Dynamical Simulations with Highly Improved Staggered Quarks

TL;DR

This paper presents a general iterative method for computing the fermion force in lattice QCD simulations with highly improved staggered quark actions, enabling more accurate and efficient dynamical simulations.

Contribution

It introduces a versatile iterative procedure for deriving the fermion force for actions with arbitrary smearing and reunitarization, applicable to advanced lattice QCD actions.

Findings

The method is applicable to actions with various smearing levels.

Calculating the HISQ force is roughly twice as costly as the ASQ force.

The approach enhances the accuracy and efficiency of dynamical lattice QCD simulations.

Abstract

It is well established that lattice artifacts can be suppressed substantially by the use of SU(3)-projected smeared links in the fermion action.
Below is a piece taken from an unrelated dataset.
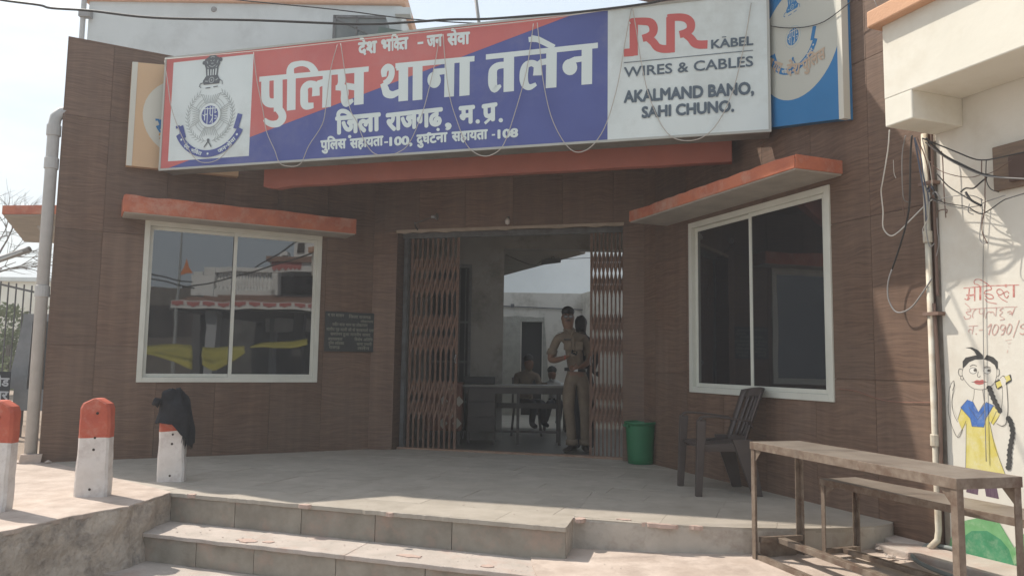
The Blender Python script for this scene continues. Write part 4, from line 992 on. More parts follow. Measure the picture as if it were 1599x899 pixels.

An example is the Highly Improved Staggered Quark action where the ASQ-like effective links are constructed from reunitarized Fat7 links. A general procedure is presented for computing the derivative of the fermion action with respect to the base links (fermion force) - a key component in dynamical simulations using molecular dynamics evolution. The method is iterative and can be applied to actions with arbitrary levels of smearing and reunitarization. The cost of calculating the fermion force is determined for the ASQ action and the HISQ action. Test results show that calculating the HISQ force is about two times more expensive than the ASQ force.